That is an insane amount of neg gamma for what little theta you are earning. That neg delta will go away with a 1sd move down. Unfortunately, the neg vega isn't going to help much with vol this low if we stay here or go up but it will definitely hurt on a vol pop. Have you modeled your portfolio with the market dropping and vol popping up over the mid 30's? Unfortunately, the TOS software can't accurately reflect the fact that everyone will be wanting to buy those far otm puts you sold but I can promise you from personal experience it will be much worse than any modeling program you run.
No, I haven't run the experiment, but I can say that a scheme this simple has a near-zero chance of success over any significant increment of time.
But I could be wrong.
Yes you are and you don't know what you are talking about either. The guys have been trading this for 3 years nicely profitably, so that is a significant increment of time in my book. Next time read the thread before you post...
I don't believe it.
I didn't mean Karen but the Yahoo boys, who have been live trading the strategy for 3 years. You should really read this thread first...

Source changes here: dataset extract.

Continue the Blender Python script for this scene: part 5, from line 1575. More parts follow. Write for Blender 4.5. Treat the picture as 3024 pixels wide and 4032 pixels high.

Percentage of wins is the least important factor in determining profitability. TT pretty much says it everyday or every "study". High winning % means nothing.
The classic selling of premiums to reduce cost basis sounds great. What if your core position is long since the markets have upward drift? You sell calls above until called away right? Stock goes down you keep the premium.
Cut your winners short and hang onto the losers in other words. Why? To increase winning percentage. UGGH. One can't spend winning %.
The put skew is there for a reason, think about this the 87 crash completely changed how options are priced, that's a pretty big deal. There is a paper somewhere that talks about the crash in sigma's some insane number, don't have time to find the paper. On a crash with defined risk you eat the max loss and move on, with naked options you are f&*ked.